On Monday in the Northern District of California, electronics manufacturer Lenovo filed a complaint against Nokia Technologies Oy, a wholly owned subsidiary of Nokia Corporation whose purported main purpose is to monetize the patent rights obtained by the numerous Nokia entities, for breach of contract, alleging that the defendant failed to disclose its patent rights as it was contractually obligated to do before the industry standard for video compression was frozen.
Nokia asserted that Lenovo is “required to take a license to patents that Nokia Oy claims to own and claims are essential to practice the H.264 video compression standard” developed by the Joint Video Team.
The complaint noted that “(i)ndustry technical standards are sets of technical guidelines and protocols that enable a product produced by one manufacturer to interoperate with products produced by other manufacturers that support the same standard.” According to the complaint, the H.264 standard “‘was developed in response to the growing need for higher compression of moving pictures for various applications such as videoconferencing, digital storage media, television broadcasting, Internet streaming, and communication.’”

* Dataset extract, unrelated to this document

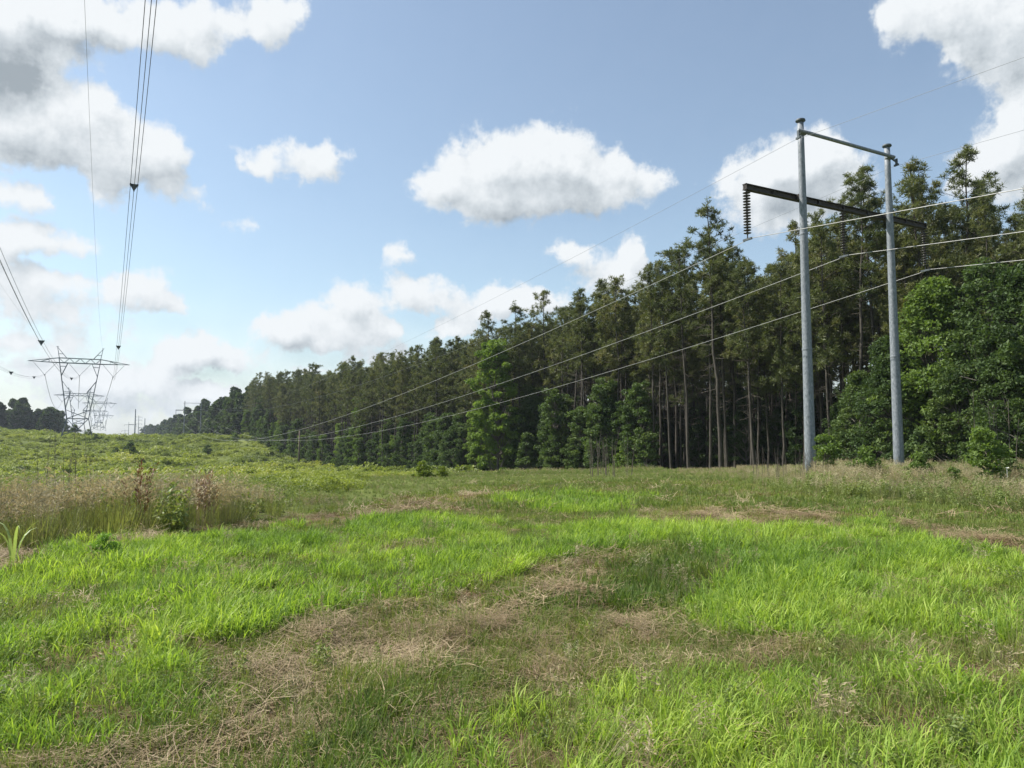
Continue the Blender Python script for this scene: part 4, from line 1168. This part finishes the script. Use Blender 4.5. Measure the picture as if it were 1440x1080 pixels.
CL = [  # clouds: centre and radii in the photograph's pixels, turned into azimuth and elevation
 # the long cloud in the middle
 (738, 226, 74, 40, 1), (668, 250, 52, 36, 1), (800, 236, 52, 40, 1), (682, 294, 40, 16, .9), (850, 268, 48, 22, 1), (915, 258, 38, 15, .9), (604, 266, 32, 17, .95), (760, 282, 74, 20, .8), (862, 224, 10, 10, .6),
 (392, 222, 38, 17, 1), (455, 226, 32, 22, 1), (440, 252, 22, 10, .6), (362, 236, 20, 9, .8),
 (560, 362, 22, 13, 1), (625, 352, 10, 5, .5), (268, 148, 10, 5, .6),
 # second bank at left
 (125, 150, 40, 34, 1.1), (60, 178, 55, 34, 1), (0, 190, 50, 34, 1), (195, 205, 44, 36, 1.05), (235, 232, 32, 28, 1), (160, 238, 44, 30, .9), (145, 275, 26, 14, .7), (100, 215, 46, 24, .8), (290, 290, 40, 14, .42), (350, 318, 26, 14, .4), (262, 268, 26, 14, .5),
 # dark corner and top bank
 (10, 70, 66, 44, 1.6), (-60, 60, 80, 90, 1.4), (60, 20, 80, 30, 1.2), (150, 22, 70, 28, 1.1), (235, 40, 46, 26, 1), (285, 48, 40, 24, 1), (350, 24, 50, 24, 1), (410, 10, 34, 14, .8), (270, 82, 16, 12, .7), (385, 48, 24, 10, .6),
 # left column of small cumulus
 (28, 272, 34, 15, 1), (62, 290, 18, 7, .6), (40, 330, 52, 19, 1), (-10, 350, 40, 30, .9), (105, 350, 26, 10, .8), (20, 380, 60, 9, .5),
 (212, 396, 30, 19, 1.05), (160, 402, 34, 14, .9), (90, 402, 40, 14, .8), (20, 412, 50, 18, .9), (190, 432, 60, 10, .7), (60, 445, 90, 14, .8), (240, 428, 16, 8, .6),
 (0, 480, 80, 14, .85), (120, 478, 60, 12, .7), (185, 462, 40, 8, .6), (60, 515, 110, 12, .85), (160, 530, 80, 9, .7),
 (390, 458, 34, 14, 1), (440, 456, 40, 20, 1.05), (505, 446, 34, 24, 1.15), (480, 412, 26, 13, 1), (540, 462, 22, 11, .9), (450, 480, 90, 8, .75),
 (572, 408, 34, 15, 1), (618, 414, 28, 11, 1), (600, 430, 50, 8, .6),
 (268, 488, 30, 15, 1.1), (232, 500, 28, 12, 1), (300, 500, 30, 10, .8), (215, 520, 60, 9, .8), (318, 520, 34, 8, .85), (350, 500, 50, 7, .55), (410, 510, 70, 7, .6), (240, 548, 110, 9, .85), (340, 545, 60, 7, .75), (100, 552, 120, 11, .9), (160, 574, 150, 9, .75), (330, 568, 90, 8, .7), (60, 592, 200, 8, .7), (460, 520, 60, 9, .6), (520, 500, 40, 8, .6),
 (692, 424, 34, 18, 1.05), (735, 420, 34, 13, .9), (655, 452, 28, 13, 1), (800, 358, 30, 16, 1.05), (835, 370, 30, 10, .9), (888, 360, 22, 24, 1.15), (870, 400, 50, 20, .9), (640, 470, 40, 10, .9), (770, 430, 40, 14, .8), (560, 495, 44, 9, .8),
 (1140, 222, 50, 34, 1.1), (1062, 248, 36, 28, 1.1), (1110, 250, 50, 30, .9), (1180, 256, 46, 34, .9), (1100, 300, 90, 30, .8), (1020, 262, 18, 14, .7),
 (1300, 8, 60, 34, 1.1), (1375, 20, 60, 44, 1.2), (1412, 76, 42, 34, 1.05), (1246, 22, 16, 26, .8), (1352, 60, 26, 22, .8), (1450, 130, 34, 20, .9), (1490, 60, 70, 110, 1.2), (1365, 108, 16, 12, .6),
 (1392, 222, 40, 24, 1.1), (1440, 186, 36, 34, 1.1), (1352, 244, 24, 16, .9), (1460, 250, 80, 44, 1),
]
def azel(px, py):
    r = ray(px, py); return math.degrees(math.atan2(r[0], r[1])), math.degrees(math.atan2(r[2], math.hypot(r[0], r[1])))
grp = bpy.data.node_groups.new('cloud_field', 'ShaderNodeTree')
grp.interface.new_socket('P', in_out='INPUT', socket_type='NodeSocketVector')
grp.interface.new_socket('Density', in_out='OUTPUT', socket_type='NodeSocketFloat')
gi = grp.nodes.new('NodeGroupInput'); go = grp.nodes.new('NodeGroupOutput')
# wobble the position so the outlines billow
nz = N(grp, 'ShaderNodeTexNoise', noise_dimensions='2D', Scale=.42, Detail=6, Roughness=.6); L(grp, gi.outputs[0], nz.inputs['Vector'])
vm = grp.nodes.new('ShaderNodeVectorMath'); vm.operation = 'SUBTRACT'; L(grp, nz.outputs['Color'], vm.inputs[0]); vm.inputs[1].default_value = (.5, .5, .5)
vs = grp.nodes.new('ShaderNodeVectorMath'); vs.operation = 'MULTIPLY_ADD'; L(grp, vm.outputs[0], vs.inputs[0]); vs.inputs[1].default_value = (2.6, 2.0, 0); L(grp, gi.outputs[0], vs.inputs[2])
# the cloud map: bands of elevation, each a curve over azimuth, three bands to a curves node
ell = []
for px, py, rx, ry, wt in CL:
    a, e = azel(px, py); a2, _ = azel(px + rx, py); _, e2 = azel(px, py - ry)
    ell.append((a, e, max(.3, abs(a2 - a)) * 1.06, max(.22, abs(e2 - e)) * 1.06, wt))
ell = np.array(ell); NB = 33; AZ0, AZ1 = -52.0, 52.0; NPT = 104; VMAX = 2.4
sp = grp.nodes.new('ShaderNodeSeparateXYZ'); L(grp, vs.outputs[0], sp.inputs[0])
uu = math_n(grp, 'MULTIPLY_ADD', sp.outputs[0], 1 / (AZ1 - AZ0), -AZ0 / (AZ1 - AZ0), True)
vv = math_n(grp, 'MULTIPLY', math_n(grp, 'POWER', math_n(grp, 'MULTIPLY', math_n(grp, 'MAXIMUM', sp.outputs[1], 0.0), 1 / 38.0), .7), NB - 1)
cu = grp.nodes.new('ShaderNodeCombineXYZ'); [L(grp, uu, cu.inputs[k]) for k in range(3)]
cv = grp.nodes.new('ShaderNodeCombineXYZ'); [L(grp, vv, cv.inputs[k]) for k in range(3)]
gaz = np.linspace(AZ0, AZ1, NPT); acc = None
def vmath(op, a, b=None, c=None):
    n = grp.nodes.new('ShaderNodeVectorMath'); n.operation = op
    for k, q in enumerate((a, b, c)):
        if q is None: continue
        if isinstance(q, tuple): n.inputs[k].default_value = q
        else: L(grp, q, n.inputs[k])
    return n.outputs['Value'] if op == 'DOT_PRODUCT' else n.outputs[0]
for g in range(NB // 3):
    rc = grp.nodes.new('ShaderNodeRGBCurve'); L(grp, cu.outputs[0], rc.inputs['Color'])
    for k in range(3):
        el_ = 38.0 * ((3 * g + k) / (NB - 1)) ** (1 / .7)
        val = np.zeros(NPT)
        for (ea, ee, ra, re, wt) in ell: val += wt * .42 ** (((gaz - ea) / ra) ** 2 + ((el_ - ee) / re) ** 2)
        val = np.minimum(val, VMAX) / VMAX
        cm = rc.mapping.curves[k]
        cm.points[0].location = (0, float(val[0])); cm.points[1].location = (1, float(val[-1]))
        for q in range(1, NPT - 1): cm.points.new(q / (NPT - 1), float(val[q]))
    rc.mapping.update()
    w1 = vmath('ABSOLUTE', vmath('SUBTRACT', cv.outputs[0], (3 * g + 0.0, 3 * g + 1.0, 3 * g + 2.0)))
    w2 = vmath('MAXIMUM', vmath('SUBTRACT', (1.0, 1.0, 1.0), w1), (0.0, 0.0, 0.0))
    dt = vmath('DOT_PRODUCT', w2, rc.outputs[0])
    acc = dt if acc is None else math_n(grp, 'ADD', acc, dt)
acc = math_n(grp, 'MULTIPLY', acc, VMAX)
n2 = N(grp, 'ShaderNodeTexNoise', noise_dimensions='2D', Scale=.5, Detail=8, Roughness=.62); L(grp, gi.outputs[0], n2.inputs['Vector'])
dn = math_n(grp, 'ADD', acc, math_n(grp, 'MULTIPLY', math_n(grp, 'SUBTRACT', n2.outputs[0], .5), 1.15))
L(grp, dn, go.inputs[0])

tc = N(nt, 'ShaderNodeTexCoord'); sx = N(nt, 'ShaderNodeSeparateXYZ'); L(nt, tc.outputs['Generated'], sx.inputs[0])
az = math_n(nt, 'MULTIPLY', math_n(nt, 'ARCTAN2', sx.outputs[0], sx.outputs[1]), 180 / PI)
el = math_n(nt, 'MULTIPLY', math_n(nt, 'ARCSINE', sx.outputs[2]), 180 / PI)
cb = N(nt, 'ShaderNodeCombineXYZ'); L(nt, az, cb.inputs[0]); L(nt, el, cb.inputs[1])
g1 = nt.nodes.new('ShaderNodeGroup'); g1.node_tree = grp; L(nt, cb.outputs[0], g1.inputs[0])
off = nt.nodes.new('ShaderNodeVectorMath'); off.operation = 'ADD'; L(nt, cb.outputs[0], off.inputs[0]); off.inputs[1].default_value = (-.8, 1.4, 0)
g2 = nt.nodes.new('ShaderNodeGroup'); g2.node_tree = grp; L(nt, off.outputs[0], g2.inputs[0])
def smooth(nt, v, a, b, c=0, d=1):
    n = nt.nodes.new('ShaderNodeMapRange'); n.interpolation_type = 'SMOOTHSTEP'; L(nt, v, n.inputs[0])
    for i, q in enumerate((a, b, c, d)): n.inputs[1 + i].default_value = q
    return n.outputs[0]
alpha = smooth(nt, g1.outputs[0], .24, .80)
grad = math_n(nt, 'SUBTRACT', g2.outputs[0], g1.outputs[0])          # more cloud towards the light: shaded
thick = smooth(nt, g2.outputs[0], .6, 2.6)
shd = math_n(nt, 'ADD', math_n(nt, 'MULTIPLY', grad, .42), math_n(nt, 'MULTIPLY_ADD', thick, .62, .20), clamp=True)
ccol = ramp(nt, shd, [(0, (.50, .52, .535)), (.22, (.44, .465, .485)), (.45, (.365, .395, .42)), (.72, (.295, .325, .35)), (1, (.205, .235, .26))])
cbg = N(nt, 'ShaderNodeBackground', Strength=1.0); L(nt, ccol, cbg.inputs[0])
# thin veil near the horizon
veil = math_n(nt, 'MAXIMUM', alpha, smooth(nt, el, 12, 0, .04, .6))
mx = N(nt, 'ShaderNodeMixShader'); L(nt, veil, mx.inputs[0])
hs = N(nt, 'ShaderNodeHueSaturation', Saturation=.86); L(nt, mixc(nt, 1.0, sky.outputs[0], (.95, 1.03, 1.02), 'MULTIPLY'), hs.inputs['Color'])
L(nt, hs.outputs[0], bg.inputs[0]); L(nt, bg.outputs[0], mx.inputs[1]); L(nt, cbg.outputs[0], mx.inputs[2]); L(nt, mx.outputs[0], wo.inputs[0])

# ------------------------------------------------------------------ air
def haze():
    mb = MB(); x0, x1, y0, y1, z0, z1 = -1800, 900, -40, 2600, -16, 62
    mb.add([(x0, y0, z0), (x1, y0, z0), (x1, y1, z0), (x0, y1, z0), (x0, y0, z1), (x1, y0, z1), (x1, y1, z1), (x0, y1, z1)], [(3, 2, 1, 0), (4, 5, 6, 7), (0, 1, 5, 4), (1, 2, 6, 5), (2, 3, 7, 6), (3, 0, 4, 7)])
    m, nt_, out = mat('air'); v = N(nt_, 'ShaderNodeVolumePrincipled'); v.inputs['Color'].default_value = (.80, .88, 1, 1); v.inputs['Density'].default_value = .00014; v.inputs['Anisotropy'].default_value = .2
    L(nt_, v.outputs[0], out.inputs['Volume'])
    o = link('haze', mb.mesh('haze', m)); tag(o, 'thin summer haze over the valley', 'haze', kind='stuff')
haze()

# ------------------------------------------------------------------ camera and output
cd = bpy.data.cameras.new('camera'); cam = bpy.data.objects.new('camera', cd); COL.objects.link(cam)
cam.location = (0, 0, CAMZ); cam.rotation_euler = (PI / 2 + PITCH, 0, 0)
cd.sensor_width = 36; cd.lens = 36 * F / 1440; cd.clip_start = .05; cd.clip_end = 8000
sc.camera = cam
sc.view_settings.view_transform = 'Standard'; sc.view_settings.look = 'None'; sc.view_settings.exposure = .85; sc.view_settings.gamma = 1
sc.cycles.max_bounces = 4; sc.cycles.diffuse_bounces = 2; sc.cycles.glossy_bounces = 1; sc.cycles.transmission_bounces = 2
w.cycles.sampling_method = 'MANUAL'; w.cycles.sample_map_resolution = 512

These industry standards are developed and released by standard setting organizations (SSOs). Accordingly, “(t)he standard is then adopted (or ‘frozen’) and published for use by product suppliers.” The plaintiff noted that after standardization, “former alternatives to perform the standardized functions are often no longer viable substitutes for those practicing the standard and thus no longer constrain royalties relating to standardized technology. As a result, a patent holder may demand royalties attributable to the inclusion of the patented technology in the standard rather than the actual value of the patented technology.”
Lenovo said since most SSOs have adopted intellectual property rights (IPR) policies to minimize the risk of exploitative patents rights being used in the standard, IPR policies “typically require participants to timely disclose any alleged standard-essential patent rights (including rights in pending patent applications) that might cover the technology that the SSO is considering for standardization.”

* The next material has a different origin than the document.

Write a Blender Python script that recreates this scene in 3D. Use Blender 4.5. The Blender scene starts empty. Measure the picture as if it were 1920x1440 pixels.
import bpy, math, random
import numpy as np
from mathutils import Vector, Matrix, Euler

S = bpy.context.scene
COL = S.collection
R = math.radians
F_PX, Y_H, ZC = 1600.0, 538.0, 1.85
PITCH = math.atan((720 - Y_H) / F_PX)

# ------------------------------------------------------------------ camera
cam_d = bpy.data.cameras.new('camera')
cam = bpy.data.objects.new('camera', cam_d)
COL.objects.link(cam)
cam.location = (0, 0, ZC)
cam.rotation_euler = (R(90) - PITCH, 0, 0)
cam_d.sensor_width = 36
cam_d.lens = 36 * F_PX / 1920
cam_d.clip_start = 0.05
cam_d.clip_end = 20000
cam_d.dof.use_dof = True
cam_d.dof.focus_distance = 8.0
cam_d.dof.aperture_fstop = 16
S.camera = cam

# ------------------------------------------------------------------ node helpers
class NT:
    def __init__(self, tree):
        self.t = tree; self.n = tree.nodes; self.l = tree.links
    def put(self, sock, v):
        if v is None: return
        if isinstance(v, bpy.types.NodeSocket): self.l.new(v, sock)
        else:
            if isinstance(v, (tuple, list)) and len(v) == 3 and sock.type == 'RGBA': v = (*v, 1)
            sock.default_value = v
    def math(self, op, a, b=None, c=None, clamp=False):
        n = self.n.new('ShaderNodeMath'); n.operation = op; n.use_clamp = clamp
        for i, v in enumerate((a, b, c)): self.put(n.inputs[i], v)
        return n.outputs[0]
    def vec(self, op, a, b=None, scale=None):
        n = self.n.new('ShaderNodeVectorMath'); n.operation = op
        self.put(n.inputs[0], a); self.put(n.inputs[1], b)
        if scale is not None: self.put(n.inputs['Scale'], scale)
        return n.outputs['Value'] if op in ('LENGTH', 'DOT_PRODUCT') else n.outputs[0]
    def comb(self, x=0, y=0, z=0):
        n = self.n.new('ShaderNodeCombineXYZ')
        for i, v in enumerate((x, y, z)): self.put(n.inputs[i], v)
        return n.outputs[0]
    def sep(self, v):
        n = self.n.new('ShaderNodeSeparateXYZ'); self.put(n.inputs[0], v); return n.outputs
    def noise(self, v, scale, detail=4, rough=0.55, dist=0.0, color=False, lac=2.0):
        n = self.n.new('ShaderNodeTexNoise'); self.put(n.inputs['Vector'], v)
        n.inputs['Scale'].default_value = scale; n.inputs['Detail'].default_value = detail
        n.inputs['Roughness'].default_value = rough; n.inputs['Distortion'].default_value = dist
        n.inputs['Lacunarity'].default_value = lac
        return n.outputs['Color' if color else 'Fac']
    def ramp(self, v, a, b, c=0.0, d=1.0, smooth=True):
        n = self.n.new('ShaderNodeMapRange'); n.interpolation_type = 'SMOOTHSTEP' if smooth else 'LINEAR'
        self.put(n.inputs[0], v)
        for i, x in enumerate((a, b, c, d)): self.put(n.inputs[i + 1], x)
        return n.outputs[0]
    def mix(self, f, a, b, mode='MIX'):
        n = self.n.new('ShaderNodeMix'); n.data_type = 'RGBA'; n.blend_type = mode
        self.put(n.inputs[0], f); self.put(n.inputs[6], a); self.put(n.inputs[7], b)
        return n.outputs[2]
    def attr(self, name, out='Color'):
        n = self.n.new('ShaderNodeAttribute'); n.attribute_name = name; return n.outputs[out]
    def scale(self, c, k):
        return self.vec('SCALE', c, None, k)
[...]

“By requiring members to declare any patent rights that, if adopted into the standard, might be essential to practice the standard, members can evaluate alternative technical proposals, decide not to include the proposed technology, and consider other potential implications of any patents that that might cover the various proposals,” the complaint added
Lenovo contended that in regards to the nineteen patents-in-suit, Nokia , the prior owner, failed to comply with its contractually obligated disclosure of “any rights in the allegedly essential Nokia Patents to the relevant standards-setting organization before the H.264 standard was ‘frozen’…”
Due to this failure to disclose, the plaintiff averred that Nokia breached its contract with the H.264 standards-setting organization, of which Lenovo is a third-party beneficiary. Lenovo proffered that all of the patents are unenforceable against the H.264 standard because Nokia allegedly breached the California unfair competition law, since “this repeated late disclosure was egregious” and Nokia “leveraged the allegedly standard-essential nature of the late-disclosed Nokia Patents to obtain unjust benefits.
Lenovo is represented by Wilmer Cutler Pickering Hale and Dorr LLP.